After a chat with his color deficient friends about how Vincent van Gogh’s paintings seem to appeal to all eyes, Kazunori Asada used visual filters to see how the paintings looked to the colorblind. The experiment produced some interesting results and musings:
Was van Gogh partially color vision deficiency (anomalous trichromat)? Perhaps using a strong color vision deficiency (dichromat) simulation was the wrong approach. How about carrying out the simulation by removing the middle portion of normal color vision, maybe then I could see van Gogh’s pictures in a better light?
The color choices for van Gogh’s popular paintings seem less out there with the filters. The greens in the sky of Starry Night, for example turn to yellows.
A colorblind van Gogh though? Probably not. Either way, don’t forget to pick your colors wisely. Asada has an easy-to-use tool to see what your own images look like to others.
An easier-to-use tool than that linked above: http://michelf.com/projects/sim-daltonism/
Inward processes stand in need of outward criteria. this is a good example of the ambiguity in the phrase ‘what is looks like to me’.
I didnt quite understand the article through the jargon – I’m colorblind (red/green) and the two pictures above look the same to me. Do they look the same to others? In fact, all of the paintings on the page looked basically the same to me. Was that the point?

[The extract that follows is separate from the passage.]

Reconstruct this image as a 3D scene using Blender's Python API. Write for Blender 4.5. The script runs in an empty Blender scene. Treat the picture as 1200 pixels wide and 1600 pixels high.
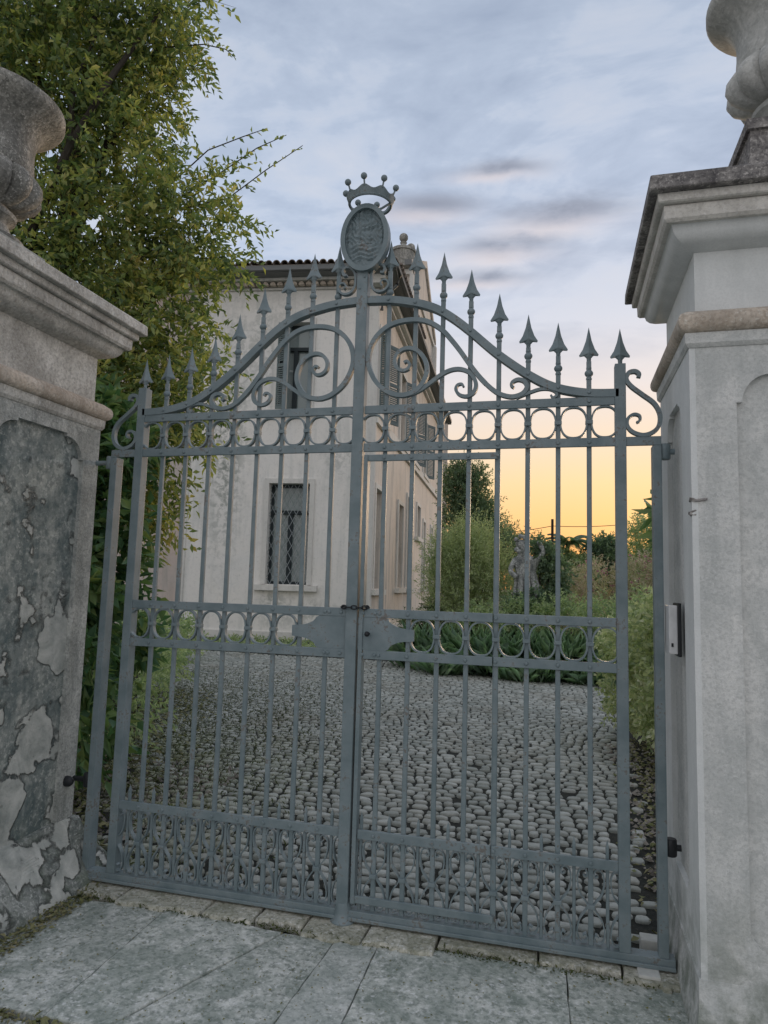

They’re all different. The one on the left is how non-colorblind see it and the one on the left is how you see it. The main question was a wondering if van Gogh might have had some colorblindness because of his color choices.
very interesting – thanks for the insights
i think you meant to say that “The one on the left is how non-colorblind people see it and the one on the *right* is how non-colorblind people can see it like a colorblind person might see it.”